Alice Sam, left, Graham Hughes and Lisa George (holding Hughes’ puppy Riot) volunteer at a nighttime ‘pop-up’ warming centre at a city-owned parking lot on Fourth Avenue, Saturday, Dec. 12, 2020. The temporary warming shelter included two propane firepits, food, warm drinks, Naloxone and hygiene kits. (SUSAN QUINN/ Alberni Valley News)

QUINN’S QUIPS: Volunteer gives name, dignity to people living rough

"Our aim is to get people off the streets. We don't want to have to have a warming centre."

Alice Sam has been a quiet presence at the “Occupy the Shelter” tent cities in Port Alberni since late October.

She shies away from the camera, but she listens, observes, and whispers her thoughts to others to remind them to bring up this point or that point. Saturday night (Dec. 12) she was bundled up in warm clothing and sitting at the warming shelter on Fourth Avenue, ready to show people who arrived to warm up where the individually packaged sandwiches and coffee cups were, and to reassure them that bowls of chili would be arriving in half an hour.

She speaks to people quietly, respectfully, addressing them by name if she knows it, asking them if they need anything. She explains that she’s not being nosy, she wants to do what she can to help them get through the night. She is no stranger to this process.

Ask Sam for her thoughts on whether Port Alberni’s homeless population is getting the help it needs, and she is firm with her words.

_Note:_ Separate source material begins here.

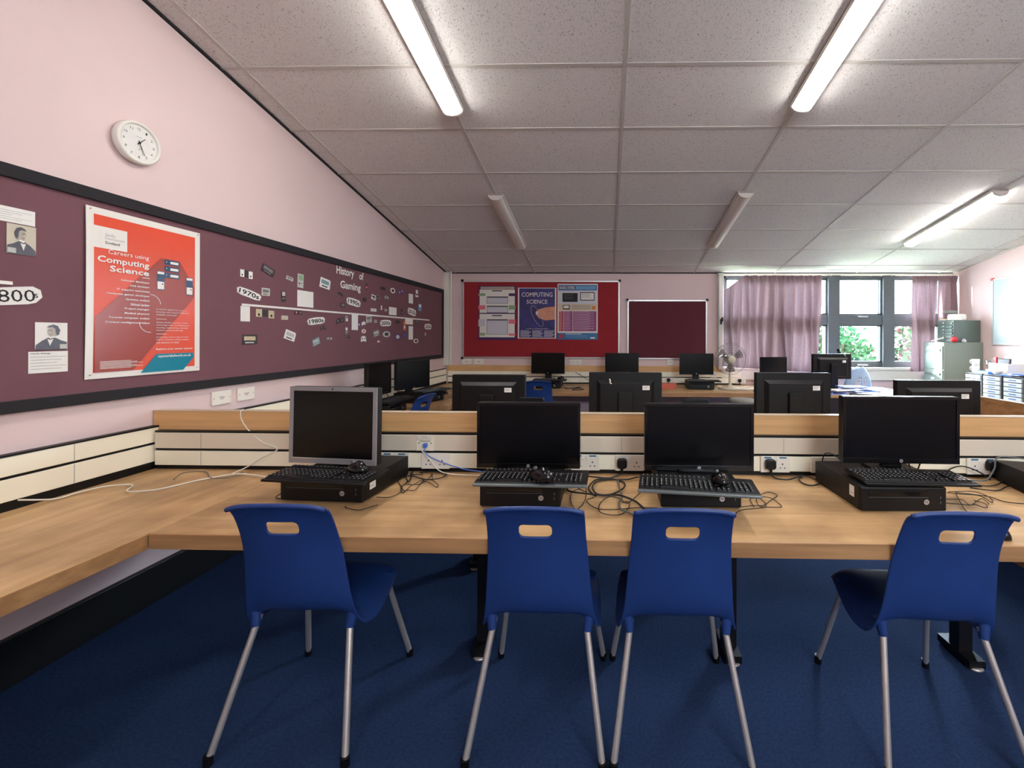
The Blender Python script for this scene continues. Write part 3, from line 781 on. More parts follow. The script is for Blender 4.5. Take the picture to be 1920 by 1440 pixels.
monitor((-1.255, 1.985, DZ + .1005), -.10, 'old square monitor with a silver frame, leftmost of the front row', .436, .352, .020, 'silver', tilt=.02)
keyboard((-1.185, 1.733, DZ + .108), -.10, 'black keyboard lying on the computer below the silver framed monitor', 'black_plastic')
mouse((-1.055, 1.815, DZ + .134), 1.1, 'black mouse lying on the leftmost keyboard')
tower((-.355, 1.785, DZ), .0, 'flat black computer under the second monitor, round silver badge', w=.335)
monitor((-.355, 2.0, DZ + .1005), .0, 'wide black monitor second from the left in the front row', .474, .300, .006, carriage=True)
keyboard((-.303, 1.725, DZ + .108), -.02, 'black keyboard with a grey front edge below the second monitor')
mouse((-.262, 1.745, DZ + .134), .95, 'black mouse on the keyboard below the second monitor', s_=1.08)
tower((.395, 1.80, DZ), .0, 'flat black computer under the third monitor, mostly in shade', w=.330)
monitor((.423, 2.0, DZ + .1005), .0, 'wide black monitor third from the left in the front row', .493, .302, .004, carriage=True)
keyboard((.352, 1.650, DZ + .110), -.12, 'black keyboard tilted askew below the third monitor', tilt=.02)
mouse((.452, 1.728, DZ + .134), .1, 'black mouse on the keyboard below the third monitor')
tower((1.215, 1.79, DZ), .02, 'large flat black computer at the right, white label on its side', w=.345, badge=True, sticker=-1)
monitor((1.325, 2.0, DZ + .1005), -.02, 'wide black monitor rightmost of the front row', .510, .300, .045)
keyboard((1.295, 1.805, DZ + .103), -.02, 'black keyboard with shiny keys on the rightmost front computer', 'black_plastic')
mouse((1.392, 1.592, DZ), .5, 'black mouse on the bare worktop beside the rightmost chair')
tower((2.25, 2.00, DZ), 1.38, 'black computer cut off by the right edge of the photo', w=.30, d=.34, sticker=-1)

R2 = 'monitors of the second row seen from behind'
for (x, y, w, top, rz, lb) in [(-.745, 2.74, .465, 1.186, PI, 'black monitor back with white sticker, leftmost of the second row'), (.122, 2.76, .462, 1.203, PI, 'black monitor back with light cable tie, second of the second row'),
                       (1.178, 2.76, .47, 1.207, PI + .02, 'black monitor back between the third and fourth front monitors'), (2.03, 2.70, .50, 1.170, PI, 'black monitor back in front of the white drawer trays')]:
    tower((x, 2.93, DZ), PI, lb.replace('monitor back', 'computer below the monitor back'), badge=False, grp='computers of the second row')
    monitor((x, y, DZ + .1005), rz, lb, w, .315, top - DZ - .1005 - .315, grp=R2)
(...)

“Our aim is to get people off the streets. We don’t want to have to have a warming centre,” she said.

“We do need low to medium barrier housing with supportive services that are going to support them through getting permanent housing,” she said. “Rather than (health-care workers) try and find them all over the city and homeless situations, to have them in a spot where they can see them all.”

Sam is one of three people—the other two being Lisa George and Lindsay Mitchell—that have started the Grassroots Homelessness Coalition Society, the latest group attempting to lessen or eliminate homelessness in the Alberni Valley. They have been receiving advice from the Victoria Homelessness Coalition on how to formalize some of the activity they have been doing for the hard-to-house people living on the streets in Port Alberni.

Sam worries that the numbers of people living in the shadows are going to increase now that the city has taken action against Randy Brown, owner of Wintergreen Apartments on Fourth Avenue, who is trying to build an illegal RV lot beside his apartment (he doesn’t have the proper zoning or city permission). She said for every trailer on the lot, there are two or three people living in each. They could all end up on the street again if the trailers are removed.

It’s a no-win situation. “We don’t have anything in place. The ones who are coming here specifically (to the night-time warming centre) aren’t allowed in the shelter,” she said.

Four people who had been sleeping in tents had their situations re-evaluated, Sam said, after Mayor Sharie Minions and council asked Port Alberni Shelter Society staff to re-examine the reasons some of the people had been banned from the shelter.

“The ones they took from our camp, they’re no longer in the shelter—we’ve been supporting them while they’re on the street, providing them with warm blankets and whatever we can find for them.”

Sam has been a boots-on-the-ground advocate for the city’s homeless for 10 years. That’s a decade of taking action, of asking the people who live in our streets what they need in order to survive. Tenacious, Sam does what she can while never losing sight of the fact she is helping people, not statistics.

She wishes everyone would do more in the same respectful manner.

As long as there are people walking our streets who have nowhere safe to sleep, we need to do more.